**WHAT THE EXERCISE ASKS**. Only the lines from the start of the data through the one containing "m = A(x, y, MG);" belong in your answer; return them exactly.

**DATA SEGMENT**.
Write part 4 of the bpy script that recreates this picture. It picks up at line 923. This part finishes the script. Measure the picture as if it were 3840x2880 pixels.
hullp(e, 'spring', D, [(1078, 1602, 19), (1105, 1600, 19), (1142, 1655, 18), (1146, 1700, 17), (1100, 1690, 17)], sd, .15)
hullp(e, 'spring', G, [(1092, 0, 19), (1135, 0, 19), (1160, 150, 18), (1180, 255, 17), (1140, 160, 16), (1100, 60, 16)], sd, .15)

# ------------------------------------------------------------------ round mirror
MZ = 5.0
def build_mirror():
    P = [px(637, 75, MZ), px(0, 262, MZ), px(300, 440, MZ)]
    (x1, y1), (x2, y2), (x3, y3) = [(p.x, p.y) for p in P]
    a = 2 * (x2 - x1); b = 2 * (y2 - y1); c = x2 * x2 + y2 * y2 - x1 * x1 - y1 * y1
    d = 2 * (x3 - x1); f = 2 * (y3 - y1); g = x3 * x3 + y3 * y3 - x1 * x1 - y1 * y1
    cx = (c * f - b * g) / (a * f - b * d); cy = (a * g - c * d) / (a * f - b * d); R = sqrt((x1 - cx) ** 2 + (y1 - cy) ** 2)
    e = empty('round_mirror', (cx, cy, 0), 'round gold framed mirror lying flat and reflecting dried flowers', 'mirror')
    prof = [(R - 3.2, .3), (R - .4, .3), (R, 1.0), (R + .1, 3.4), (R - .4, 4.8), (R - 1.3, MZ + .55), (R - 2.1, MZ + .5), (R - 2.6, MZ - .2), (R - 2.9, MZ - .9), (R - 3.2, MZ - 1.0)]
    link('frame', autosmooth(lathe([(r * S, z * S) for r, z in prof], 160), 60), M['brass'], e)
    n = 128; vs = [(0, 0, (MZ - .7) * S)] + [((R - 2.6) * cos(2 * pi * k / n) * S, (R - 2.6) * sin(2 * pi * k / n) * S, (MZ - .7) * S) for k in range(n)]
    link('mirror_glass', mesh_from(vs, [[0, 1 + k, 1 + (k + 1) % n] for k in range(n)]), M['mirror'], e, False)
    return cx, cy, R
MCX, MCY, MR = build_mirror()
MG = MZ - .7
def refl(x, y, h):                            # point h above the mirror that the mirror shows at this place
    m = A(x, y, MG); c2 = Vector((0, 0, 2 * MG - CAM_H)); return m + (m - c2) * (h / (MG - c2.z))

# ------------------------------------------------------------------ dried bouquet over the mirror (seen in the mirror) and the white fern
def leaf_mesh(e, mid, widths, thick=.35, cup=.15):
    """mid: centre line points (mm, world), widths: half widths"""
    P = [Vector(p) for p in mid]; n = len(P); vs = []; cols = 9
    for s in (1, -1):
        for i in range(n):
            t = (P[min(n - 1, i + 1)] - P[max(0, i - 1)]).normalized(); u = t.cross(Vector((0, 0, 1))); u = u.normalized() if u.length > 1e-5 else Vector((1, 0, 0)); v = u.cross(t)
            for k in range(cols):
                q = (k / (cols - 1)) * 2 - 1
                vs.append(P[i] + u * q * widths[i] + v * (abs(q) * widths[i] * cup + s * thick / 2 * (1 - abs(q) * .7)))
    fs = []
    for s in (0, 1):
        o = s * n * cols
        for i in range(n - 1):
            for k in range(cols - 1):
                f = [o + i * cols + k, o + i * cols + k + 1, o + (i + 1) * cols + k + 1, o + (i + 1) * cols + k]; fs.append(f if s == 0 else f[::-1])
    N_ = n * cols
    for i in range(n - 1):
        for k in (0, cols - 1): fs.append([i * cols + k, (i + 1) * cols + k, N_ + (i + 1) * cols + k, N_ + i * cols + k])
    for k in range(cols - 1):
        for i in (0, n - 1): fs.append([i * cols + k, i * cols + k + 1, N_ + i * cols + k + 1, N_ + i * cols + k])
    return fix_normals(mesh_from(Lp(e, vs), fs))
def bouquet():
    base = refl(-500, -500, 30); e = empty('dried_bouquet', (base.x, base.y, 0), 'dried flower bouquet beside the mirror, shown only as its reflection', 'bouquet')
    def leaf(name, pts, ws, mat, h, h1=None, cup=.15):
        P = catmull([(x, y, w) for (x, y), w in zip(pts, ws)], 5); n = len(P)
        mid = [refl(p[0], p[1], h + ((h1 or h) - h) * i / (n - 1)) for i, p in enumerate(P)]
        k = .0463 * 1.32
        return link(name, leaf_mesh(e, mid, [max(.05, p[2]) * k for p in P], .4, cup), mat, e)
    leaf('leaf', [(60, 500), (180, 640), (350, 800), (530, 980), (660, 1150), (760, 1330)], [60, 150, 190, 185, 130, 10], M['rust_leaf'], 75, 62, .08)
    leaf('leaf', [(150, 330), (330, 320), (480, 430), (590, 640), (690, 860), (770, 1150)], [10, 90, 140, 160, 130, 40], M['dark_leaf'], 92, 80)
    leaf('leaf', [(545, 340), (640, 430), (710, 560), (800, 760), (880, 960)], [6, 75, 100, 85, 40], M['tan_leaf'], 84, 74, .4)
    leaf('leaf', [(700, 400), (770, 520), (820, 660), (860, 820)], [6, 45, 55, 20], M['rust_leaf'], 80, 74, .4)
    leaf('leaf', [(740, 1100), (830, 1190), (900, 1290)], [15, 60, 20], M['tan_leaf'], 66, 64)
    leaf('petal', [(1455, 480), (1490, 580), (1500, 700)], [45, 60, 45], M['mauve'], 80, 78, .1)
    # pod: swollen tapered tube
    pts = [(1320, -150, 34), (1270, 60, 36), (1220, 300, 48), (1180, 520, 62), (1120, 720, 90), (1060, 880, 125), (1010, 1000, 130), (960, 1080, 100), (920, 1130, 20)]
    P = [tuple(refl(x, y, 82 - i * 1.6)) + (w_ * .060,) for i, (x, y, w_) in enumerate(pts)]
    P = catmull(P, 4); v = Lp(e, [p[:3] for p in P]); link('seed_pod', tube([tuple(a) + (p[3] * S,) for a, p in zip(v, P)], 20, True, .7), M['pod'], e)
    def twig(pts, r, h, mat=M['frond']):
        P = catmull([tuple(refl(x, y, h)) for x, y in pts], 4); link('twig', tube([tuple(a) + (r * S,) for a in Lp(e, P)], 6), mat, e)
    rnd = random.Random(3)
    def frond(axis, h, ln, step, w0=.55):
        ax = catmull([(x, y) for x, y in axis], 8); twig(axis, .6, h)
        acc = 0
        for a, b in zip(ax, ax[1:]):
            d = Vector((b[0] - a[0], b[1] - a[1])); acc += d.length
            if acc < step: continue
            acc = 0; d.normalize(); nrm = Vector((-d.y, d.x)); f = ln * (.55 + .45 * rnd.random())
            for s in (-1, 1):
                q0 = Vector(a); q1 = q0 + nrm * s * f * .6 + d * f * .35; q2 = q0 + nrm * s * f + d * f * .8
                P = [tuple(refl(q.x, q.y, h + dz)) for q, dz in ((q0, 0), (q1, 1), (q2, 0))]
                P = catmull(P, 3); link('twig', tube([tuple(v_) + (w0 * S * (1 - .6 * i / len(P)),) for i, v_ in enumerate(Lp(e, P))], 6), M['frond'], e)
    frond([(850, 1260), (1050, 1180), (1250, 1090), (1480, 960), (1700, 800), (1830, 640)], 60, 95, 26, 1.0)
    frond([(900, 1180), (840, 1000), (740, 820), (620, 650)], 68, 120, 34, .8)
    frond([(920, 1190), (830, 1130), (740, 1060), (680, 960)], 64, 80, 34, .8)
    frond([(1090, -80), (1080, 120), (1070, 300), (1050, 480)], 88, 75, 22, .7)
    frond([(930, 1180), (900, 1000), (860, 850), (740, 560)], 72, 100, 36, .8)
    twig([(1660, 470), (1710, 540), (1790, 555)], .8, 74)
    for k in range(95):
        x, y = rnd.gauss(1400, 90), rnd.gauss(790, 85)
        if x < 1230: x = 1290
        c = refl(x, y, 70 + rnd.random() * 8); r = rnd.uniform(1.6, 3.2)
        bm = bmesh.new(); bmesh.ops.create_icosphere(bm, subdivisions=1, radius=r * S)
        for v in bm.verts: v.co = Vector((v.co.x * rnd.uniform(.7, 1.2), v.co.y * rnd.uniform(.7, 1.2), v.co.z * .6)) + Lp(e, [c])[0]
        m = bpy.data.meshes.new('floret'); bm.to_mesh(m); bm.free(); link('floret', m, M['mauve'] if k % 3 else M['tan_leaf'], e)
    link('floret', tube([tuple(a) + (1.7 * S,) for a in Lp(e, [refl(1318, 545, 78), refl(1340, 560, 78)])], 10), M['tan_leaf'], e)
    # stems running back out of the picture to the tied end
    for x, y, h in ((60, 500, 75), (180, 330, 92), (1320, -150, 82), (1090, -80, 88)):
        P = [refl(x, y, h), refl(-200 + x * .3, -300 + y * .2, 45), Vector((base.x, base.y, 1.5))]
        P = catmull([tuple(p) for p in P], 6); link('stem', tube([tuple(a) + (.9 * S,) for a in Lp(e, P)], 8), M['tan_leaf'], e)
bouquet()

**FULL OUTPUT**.
Write part 4 of the bpy script that recreates this picture. It picks up at line 923. This part finishes the script. Measure the picture as if it were 3840x2880 pixels.
hullp(e, 'spring', D, [(1078, 1602, 19), (1105, 1600, 19), (1142, 1655, 18), (1146, 1700, 17), (1100, 1690, 17)], sd, .15)
hullp(e, 'spring', G, [(1092, 0, 19), (1135, 0, 19), (1160, 150, 18), (1180, 255, 17), (1140, 160, 16), (1100, 60, 16)], sd, .15)

# ------------------------------------------------------------------ round mirror
MZ = 5.0
def build_mirror():
    P = [px(637, 75, MZ), px(0, 262, MZ), px(300, 440, MZ)]
    (x1, y1), (x2, y2), (x3, y3) = [(p.x, p.y) for p in P]
    a = 2 * (x2 - x1); b = 2 * (y2 - y1); c = x2 * x2 + y2 * y2 - x1 * x1 - y1 * y1
    d = 2 * (x3 - x1); f = 2 * (y3 - y1); g = x3 * x3 + y3 * y3 - x1 * x1 - y1 * y1
    cx = (c * f - b * g) / (a * f - b * d); cy = (a * g - c * d) / (a * f - b * d); R = sqrt((x1 - cx) ** 2 + (y1 - cy) ** 2)
    e = empty('round_mirror', (cx, cy, 0), 'round gold framed mirror lying flat and reflecting dried flowers', 'mirror')
    prof = [(R - 3.2, .3), (R - .4, .3), (R, 1.0), (R + .1, 3.4), (R - .4, 4.8), (R - 1.3, MZ + .55), (R - 2.1, MZ + .5), (R - 2.6, MZ - .2), (R - 2.9, MZ - .9), (R - 3.2, MZ - 1.0)]
    link('frame', autosmooth(lathe([(r * S, z * S) for r, z in prof], 160), 60), M['brass'], e)
    n = 128; vs = [(0, 0, (MZ - .7) * S)] + [((R - 2.6) * cos(2 * pi * k / n) * S, (R - 2.6) * sin(2 * pi * k / n) * S, (MZ - .7) * S) for k in range(n)]
    link('mirror_glass', mesh_from(vs, [[0, 1 + k, 1 + (k + 1) % n] for k in range(n)]), M['mirror'], e, False)
    return cx, cy, R
MCX, MCY, MR = build_mirror()
MG = MZ - .7
def refl(x, y, h):                            # point h above the mirror that the mirror shows at this place
    m = A(x, y, MG); c2 = Vector((0, 0, 2 * MG - CAM_H)); return m + (m - c2) * (h / (MG - c2.z))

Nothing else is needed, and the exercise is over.